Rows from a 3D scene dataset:

* Start *

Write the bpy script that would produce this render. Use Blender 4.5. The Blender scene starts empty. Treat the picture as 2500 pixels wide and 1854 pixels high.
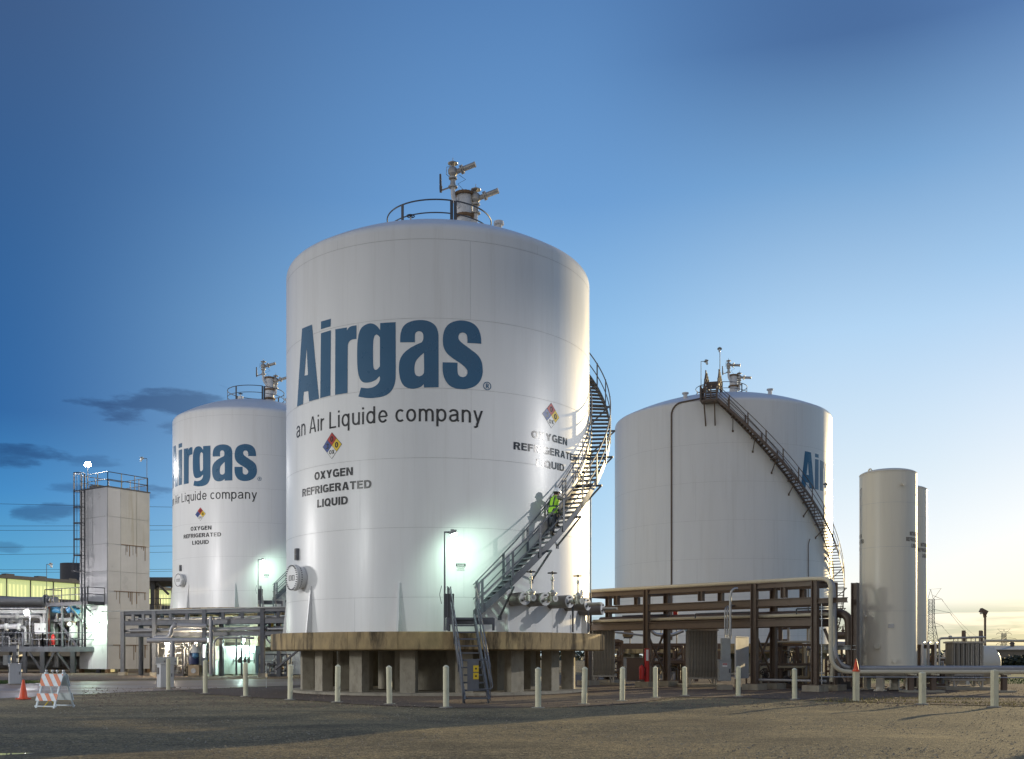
import bpy, bmesh, math, random
from mathutils import Vector, Matrix
from mathutils.geometry import tessellate_polygon

random.seed(11)
sc = bpy.context.scene
COL = sc.collection
R_ = math.radians
V = Vector

# ------------------------------------------------------------------ camera
EYE = 1.45                       # eye height above the yard, metres
FPX = 2500.0                     # focal length in photo pixels (36 mm on a 36 mm sensor)
HOR = 1600.0                     # horizon row of the photo
cam = bpy.data.objects.new('camera', bpy.data.cameras.new('camera'))
COL.objects.link(cam)
cam.location = (0, 0, EYE)
cam.rotation_euler = (R_(90), 0, 0)
cam.data.sensor_width = 36
cam.data.lens = 36
cam.data.shift_y = (HOR - 927) / 2500.0
cam.data.clip_start = 0.1
cam.data.clip_end = 9000
sc.camera = cam

# ------------------------------------------------------------------ light: low sun at the right behind the tanks, dusk sky
SUN_AZ, SUN_EL = 40.0, 8.0      # azimuth to the right of the view direction
SKY_STRENGTH = 0.15
EXPOSURE = 0.0
world = bpy.data.worlds.new('World')
sc.world = world
world.use_nodes = True
sun = bpy.data.objects.new('sun', bpy.data.lights.new('sun', 'SUN'))
COL.objects.link(sun)
sun.data.energy = 4.1
sun.data.angle = R_(0.5)
sun.data.color = (1.0, 0.78, 0.42)
sdir = V((math.sin(R_(SUN_AZ)) * math.cos(R_(SUN_EL)), math.cos(R_(SUN_AZ)) * math.cos(R_(SUN_EL)), math.sin(R_(SUN_EL))))
sun.rotation_euler = sdir.to_track_quat('Z', 'Y').to_euler()
sc.view_settings.view_transform = 'Standard'
sc.view_settings.look = 'None'
sc.view_settings.exposure = EXPOSURE
sc.view_settings.gamma = 1
sc.view_settings.use_curve_mapping = False
sc.cycles.max_bounces = 8
sc.cycles.volume_bounces = 0
sc.cycles.sample_clamp_indirect = 6
sc.cycles.use_denoising = True


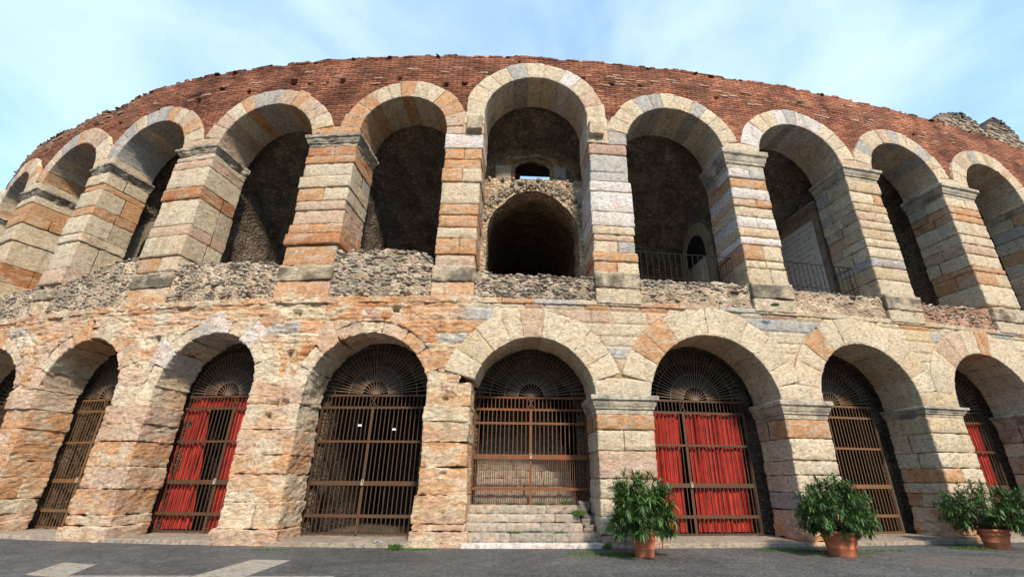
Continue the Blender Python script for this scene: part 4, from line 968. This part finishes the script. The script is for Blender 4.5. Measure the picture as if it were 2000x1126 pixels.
oleander((2.2, -1.60, 0), .30,   .55, 2.05, 1.93, 5, 'potted oleander nearest the stairs, in the smallest plain terracotta pot', (-.02, 0), False, 110, .23)
oleander((7.22, -1.45, 0), .41, .56, 2.15, 1.85, 6, 'bushy oleander in a terracotta pot with relief garlands, middle of the three pots', (.05, 0), True, 165, .18)
oleander((12.62, -.15, 0), .36, .50, 2.1, 1.85, 9, 'oleander in the rightmost terracotta pot, leaning over its rim', (-.06, 0), True, 120, .19)

# ------------------------------------------------------------------ ground, inlaid slabs, weeds
def flat(name, pts, z, mat, label=None, kind=None, cat=None, th=.02, col=(.35, .32, .265)):
    m = MB(); n = len(pts); v = [(x, y, z) for x, y in pts]+[(x, y, z-th) for x, y in pts]
    q = [(0, 1, 2, 3)]+[(i, i+n, (i+1) % n+n, (i+1) % n) for i in range(n)]; m.add(v, q, col); o = m.build(name, mat, None, mapped=False, smooth=False) 
    return tag(o, label, cat, None, kind)
g_ = np.linspace(-1, 1, 61); g_ = np.sign(g_)*np.abs(g_)**3*600; X_, Y_ = np.meshgrid(g_, g_, indexing='ij')
m = MB(); m.add(np.stack([X_, Y_, X_*0], -1), gridq(*X_.shape), (1, 1, 1)); tag(m.build('ground', M_GROUND, None, mapped=False), kind='structure')
flat('paving_slab', [(-9.95, -3.65), (-9.02, -3.95), (-9.55, -2.55), (-10.4, -2.3)], .006, M_SLAB, kind='structure')
flat('paving_slab', [(-6.9, -4.9), (-5.9, -4.9), (-5.85, -2.05), (-6.72, -1.93)], .006, M_SLAB, kind='structure')
flat('paving_slab', [(-9.2, -4.9), (-6.92, -4.9), (-6.88, -3.82), (-9.2, -3.75)], .005, M_SLAB, kind='structure', col=(.30, .28, .25))
flat('paving_slab', [(-5.88, -4.9), (-4.0, -4.9), (-4.3, -3.9), (-5.86, -3.88)], .005, M_SLAB, kind='structure', col=(.30, .28, .25))
flat('metal_plate', [(7.6, -2.75), (12.5, -4.2), (14.0, -2.5), (9.66, -1.43)], .006, M_SLAB, kind='structure', col=(.13, .115, .105))
# the pale edge of the thresholds, worn curb along the foot of the wall
def grass_patch(spots, seed):
    rs = np.random.RandomState(seed); lv = []; lq = []; lc = []; n = 0
    for (x, y, z, rx, ry, cnt, hh) in spots:
        for i in range(cnt):
            r = math.sqrt(rs.rand()); t = rs.uniform(0, 6.28); px, py = x+rx*r*math.cos(t), y+ry*r*math.sin(t); h = hh*rs.uniform(.4, 1.2)*(1.2-r*.6); w = rs.uniform(.006, .014); a = rs.uniform(0, 6.28); l = rs.normal(0, .5, 2)*h
            dx, dy = w*math.cos(a), w*math.sin(a); lv += [(px-dx, py-dy, z), (px+dx, py+dy, z), (px+l[0], py+l[1], z+h), (px+l[0]*.5-dx, py+l[1]*.5-dy, z+h*.6)]; lq.append((n, n+1, n+2, n+3)); n += 4
            lc += [np.array([.06, .11, .02])*rs.uniform(.6, 1.5)]*4
    m = MB(); m.add(lv, lq, np.array(lc)); return m
gr = grass_patch([(1.9, -1.35, 0, .75, .3, 2600, .03), (1.2, -1.1, 0, .9, .4, 900, .025), (6.3, -.55, 0, .9, .28, 1500, .035), (7.3, -.9, 0, 1.2, .5, 1100, .025), (8.9, -.6, 0, .6, .2, 300, .03), (-3.95, -.38, 0, .16, .12, 500, .16), (-3.4, -.35, 0, .5, .1, 700, .04), (1.6, .2, 0, .15, .5, 500, .18), (-7.1, -.35, 0, .5, .08, 250, .04), (11.9, -.1, 0, .7, .25, 900, .05)], 3)
tag(gr.build('grass', M_GRASS, None, mapped=False, smooth=False), 'thin moss and weeds growing between the setts at the foot of the wall', 'weeds', kind='stuff')
wd = grass_patch([(-.9, .16, .335, .2, .06, 130, .06), (.4, .17, .335, .2, .05, 110, .06), (1.0, .9, .75, .2, .3, 500, .14), (-.1, 1.35, .98, .2, .05, 130, .1), (-1.0, 1.3, .98, .1, .05, 60, .08), (.75, 1.5, 1.0, .25, .1, 160, .12), (1.1, 3.0, 13.05, .28, .2, 500, .3), (.95, 3.1, 13.9, .1, .1, 120, .35), (7.7, -.1, 7.1, .14, .06, 160, .12)], 4)
tag(wd.build('weeds', M_GRASS, None, mapped=False, smooth=False), 'small green weeds rooted in the joints of the steps and ledges', 'weeds', kind='stuff')
rs = np.random.RandomState(31)
for i in range(7):
    m = MB(); s = rs.uniform(.035, .065); c = np.array([[0, 0, s*.6]]); pebbles(m, c, np.array([[s, s*.9, s*.7]]), np.array([[.33, .33, .36]])*rs.uniform(.8, 1.3), rs)
    o = m.build('loose_stone', M_PEB, None, mapped=False); w = MAP(np.array([-.80*P+rs.uniform(-.3, .12), -.02+rs.uniform(-.1, .15), .1])); o.location = w
    tag(o, 'grey loose stone in the small heap beside the pier left of the stairs', 'stone', 'loose grey stones heaped beside the pier')
def small_cloth():
    m = MB(); n = 14; U, V = np.meshgrid(np.linspace(0, 1, n), np.linspace(0, 1, 10), indexing='ij')
    s = lerp(wa+.05, wa+.05+.42*(.45+.55*V), U); g = np.stack([s, 4.5+.04*np.sin(U*14), lerp(14.2, 15.5, V)], -1); g2 = g.copy(); g2[..., 1] += .01
    m.add(g, gridq(n, 10), (1, 1, 1)); m.add(g2, gridq(n, 10, True), (1, 1, 1)); c = MAP(np.array([wa+.2, 4.5, 14.2])); o = m.build('hanging_cloth', M_CLOTH, None, loc=c); o.location = c
    tag(o, 'small dark red cloth hanging in the high window above the tunnel mouth', 'cloth')
small_cloth()
M_LIT, t_, b_ = newmat('lit_lamp'); b_.inputs['Emission Color'].default_value = (1, .97, .9, 1); b_.inputs['Emission Strength'].default_value = 2.5
def bulkhead(s, d, z, label):
    c = MAP(np.array([s, d, z])); root = empty('bulkhead_lamp', c, label, 'lamp'); L = tuple(c)
    m = MB(); rbox(m, s-.11, s+.11, d, d+.06, z-.05, z+.05, (.1, .1, .1)); m.build('housing', M_IRON, root, loc=L, smooth=False)
    m = MB(); rbox(m, s-.07, s+.07, d-.03, d, z-.025, z+.025, (.9, .9, .9)); m.build('diffuser', M_LIT, root, loc=L, smooth=False)
bulkhead(-1.40*P, 4.8, 3.63, 'left one of two small white lit lamps in the dark passage left of the stairs')
bulkhead(-1.12*P, 4.8, 3.48, 'right one of two small white lit lamps in the dark passage left of the stairs')
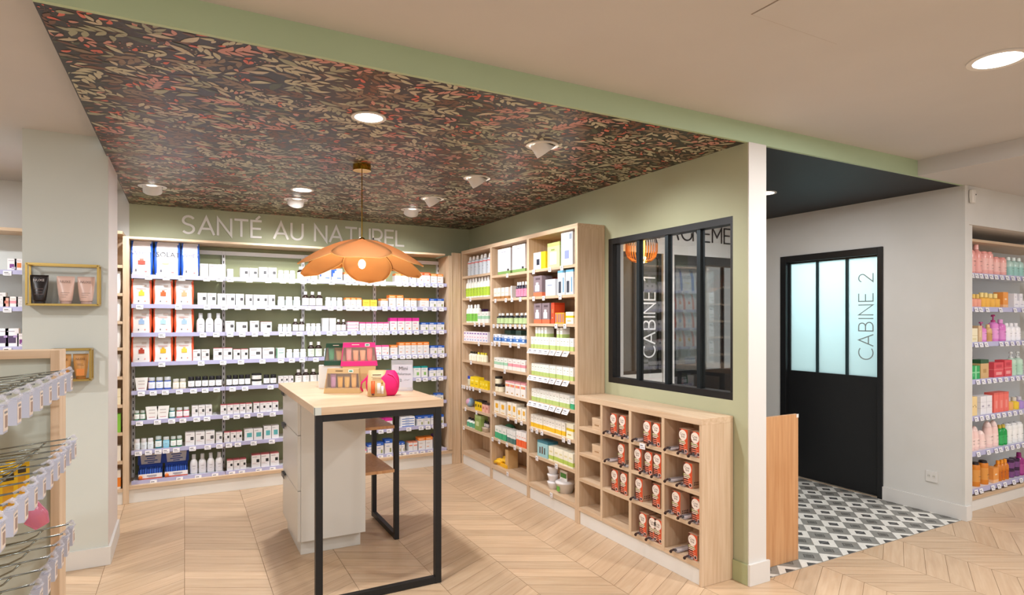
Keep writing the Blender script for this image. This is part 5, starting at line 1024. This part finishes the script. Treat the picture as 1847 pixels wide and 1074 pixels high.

* End *

Stated goal = Among the records above, extract exactly the lines from the line with "Continue the Blender" to the line with "oleander((12.62, -.15, 0), .36, .50, 2.1, 1.85, 9, 'oleander", both lines included, and leave out the rest.

Response to this task =
Continue the Blender Python script for this scene: part 4, from line 968. This part finishes the script. The script is for Blender 4.5. Measure the picture as if it were 2000x1126 pixels.
oleander((2.2, -1.60, 0), .30,   .55, 2.05, 1.93, 5, 'potted oleander nearest the stairs, in the smallest plain terracotta pot', (-.02, 0), False, 110, .23)
oleander((7.22, -1.45, 0), .41, .56, 2.15, 1.85, 6, 'bushy oleander in a terracotta pot with relief garlands, middle of the three pots', (.05, 0), True, 165, .18)
oleander((12.62, -.15, 0), .36, .50, 2.1, 1.85, 9, 'oleander in the rightmost terracotta pot, leaning over its rim', (-.06, 0), True, 120, .19)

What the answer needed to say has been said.